5

When running:

REINDEX DATABASE CONCURRENTLY mydb;

which could take several hours, or even days, depending on the size of the database, is there anyway to get a rough estimate of its progress?

I've seen some forum posts claiming you can query index creation status with a query like:

SELECT 
  now()::TIME(0), 
  a.query, 
  p.phase, 
  p.blocks_total, 
  p.blocks_done, 
  p.tuples_total, 
  p.tuples_done,
FROM pg_stat_progress_create_index p 
JOIN pg_stat_activity a ON p.pid = a.pid;

The _done/_total columns in combination with phase does provide a rough progress percent. However, this only lists the progress of the currently updating index. It doesn't tell you how many other indexes are pending update, much less how much work there is to do for each.

Edit: I've tried combining the views pg_index, which lists the *_ccnew temporary indexes used by the concurrent process, with pg_stat_progress_create_index like:

SELECT relname,
CASE WHEN blocks_total > 0 THEN (ci.blocks_done/ci.blocks_total::numeric*100)::int ELSE NULL END as blocks_percent,
i.*
FROM pg_class as pgc
inner join pg_index as i on i.indexrelid = pgc.oid
left outer join pg_stat_progress_create_index as ci on ci.index_relid = i.indexrelid
WHERE i.indisvalid = false;

but this shows strange results. For my database, it lists ~300 indexes in pg_index that are temporary, and waiting to be updated. However, the one index cross referenced by pg_stat_progress_create_index that updates never is marked valid. It gets to 100% of blocks processed, and then disappears from pg_stat_progress_create_index but its indisvalid stays false. Why is this?

3 Answers 3

2

After reviewing the columns in pg_index, it looks like Postgres uses indisvalid = false to denote all the indexes being rebuilt and the subset of those with indisready = true denotes the indexes that pg_stat_progress_create_index has processed.

Using that, I think I can calculate a total progress percent with a query like:

SELECT
    m.complete_steps,
    m.total_steps,
    m.step_percent,
    (m.complete_steps/m.total_steps::numeric*100)::int AS total_percent
FROM (
    SELECT
    MAX(CASE WHEN blocks_total > 0 THEN (ci.blocks_done/ci.blocks_total::numeric*100)::int ELSE NULL END) AS step_percent,
    COUNT(*) AS total_steps,
    COUNT(CASE WHEN i.indisready THEN 1 ELSE NULL END) AS complete_steps
    FROM pg_class AS pgc
    INNER JOIN pg_index AS i ON i.indexrelid = pgc.oid
    LEFT OUTER JOIN pg_stat_progress_create_index AS ci ON ci.index_relid = i.indexrelid
    WHERE i.indisvalid = false
) AS m
2

REINDEX DATABASE command has no visible progress reporting in terms of overall work. Here is relevant code in postgresql source tree. REINDEX DATABASE will iterate over tables list and call (literally) reindex table for each individual relation in separate transaction. There is no progress report on how many relations have already been processed and how big the remaining list is.

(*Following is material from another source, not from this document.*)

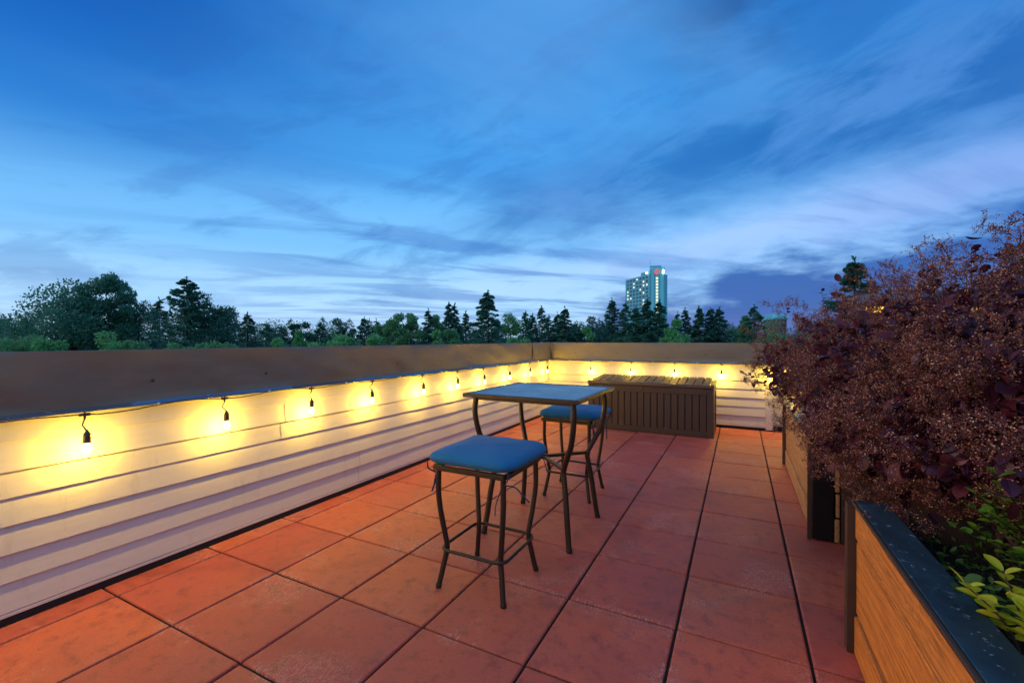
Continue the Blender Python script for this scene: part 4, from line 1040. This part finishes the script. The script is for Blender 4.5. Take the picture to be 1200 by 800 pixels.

The statuses in pg_stat_progress_create_index are reported by the cyclically called reindex_relation. So, it is useful from the point of view of processing a single index, but does not have information about the total amount of work across the entire database.

1

Postgres 12 or later has the system view pg_stat_progress_create_index.
It reports ...

One row for each backend running CREATE INDEX or REINDEX, showing current progress.

Find details in the chapter CREATE INDEX Progress Reporting of the manual.

This is potentially very expensive on a busy server!

REINDEX DATABASE CONCURRENTLY mydb;

The manual has a chapter CREATE INDEX Phases describing states of the column phase. In particular, consider:

waiting for old snapshots

CREATE INDEX CONCURRENTLY or REINDEX CONCURRENTLY is waiting for transactions that can potentially see the table to release their snapshots. This phase is skipped when not in concurrent mode. Columns lockers_total, lockers_done and current_locker_pid contain the progress information for this phase.

Long-running transactions can stall the progress. Consider running REINDEX CONCURRENTLY on selected indexes. And REINDEX DATABASE at off-hours when you can afford to lock tables exclusively.

If your server is not actually busy, check for long-running transactions with:

SELECT * FROM pg_stat_activity;

The ones with state = 'idle in transaction' are the prime troublemakers (typically hint at a programming error, where transactions are not committed or rolled back). Those would likely show up in pg_stat_progress_create_index.current_locker_pid of stalled indexes.